Instructions to follow: Track down every line below that holds "Blender" and copy it.

========

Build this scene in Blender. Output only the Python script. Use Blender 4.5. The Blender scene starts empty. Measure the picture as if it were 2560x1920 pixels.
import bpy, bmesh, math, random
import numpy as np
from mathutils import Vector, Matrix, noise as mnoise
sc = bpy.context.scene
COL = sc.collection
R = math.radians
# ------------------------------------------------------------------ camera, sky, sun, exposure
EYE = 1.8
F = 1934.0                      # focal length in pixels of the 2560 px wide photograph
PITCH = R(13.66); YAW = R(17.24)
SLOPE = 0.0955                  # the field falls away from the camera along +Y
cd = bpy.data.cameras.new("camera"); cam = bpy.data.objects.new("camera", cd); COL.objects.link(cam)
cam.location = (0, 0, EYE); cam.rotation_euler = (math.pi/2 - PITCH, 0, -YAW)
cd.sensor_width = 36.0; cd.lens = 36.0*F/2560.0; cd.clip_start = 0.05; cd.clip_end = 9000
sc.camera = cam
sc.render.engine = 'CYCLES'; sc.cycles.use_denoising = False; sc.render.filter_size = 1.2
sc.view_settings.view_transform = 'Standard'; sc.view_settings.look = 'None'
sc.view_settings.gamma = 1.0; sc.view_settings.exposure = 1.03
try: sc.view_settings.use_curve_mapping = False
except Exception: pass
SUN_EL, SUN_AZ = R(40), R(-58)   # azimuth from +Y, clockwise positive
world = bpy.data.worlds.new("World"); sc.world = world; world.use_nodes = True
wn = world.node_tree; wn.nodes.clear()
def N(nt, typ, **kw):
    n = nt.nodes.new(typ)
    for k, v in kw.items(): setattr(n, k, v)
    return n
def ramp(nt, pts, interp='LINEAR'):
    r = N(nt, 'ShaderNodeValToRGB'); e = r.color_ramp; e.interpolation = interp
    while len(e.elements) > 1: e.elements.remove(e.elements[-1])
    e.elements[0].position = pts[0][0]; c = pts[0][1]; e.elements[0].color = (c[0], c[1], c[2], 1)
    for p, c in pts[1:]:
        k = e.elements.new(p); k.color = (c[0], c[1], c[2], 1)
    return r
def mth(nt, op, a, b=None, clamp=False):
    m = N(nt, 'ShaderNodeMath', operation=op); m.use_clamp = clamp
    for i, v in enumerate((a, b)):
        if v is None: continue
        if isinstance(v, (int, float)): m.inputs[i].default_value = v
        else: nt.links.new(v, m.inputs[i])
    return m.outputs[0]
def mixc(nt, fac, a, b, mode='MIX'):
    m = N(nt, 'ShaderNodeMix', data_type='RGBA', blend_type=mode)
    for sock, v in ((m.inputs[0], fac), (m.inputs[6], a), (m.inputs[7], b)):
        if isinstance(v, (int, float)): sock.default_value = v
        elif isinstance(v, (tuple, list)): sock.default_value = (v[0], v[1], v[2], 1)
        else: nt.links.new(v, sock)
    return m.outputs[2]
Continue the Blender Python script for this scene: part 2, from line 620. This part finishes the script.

========

Answer to the exercise:
Build this scene in Blender. Output only the Python script. Use Blender 4.5. The Blender scene starts empty. Measure the picture as if it were 2560x1920 pixels.
Continue the Blender Python script for this scene: part 2, from line 620. This part finishes the script.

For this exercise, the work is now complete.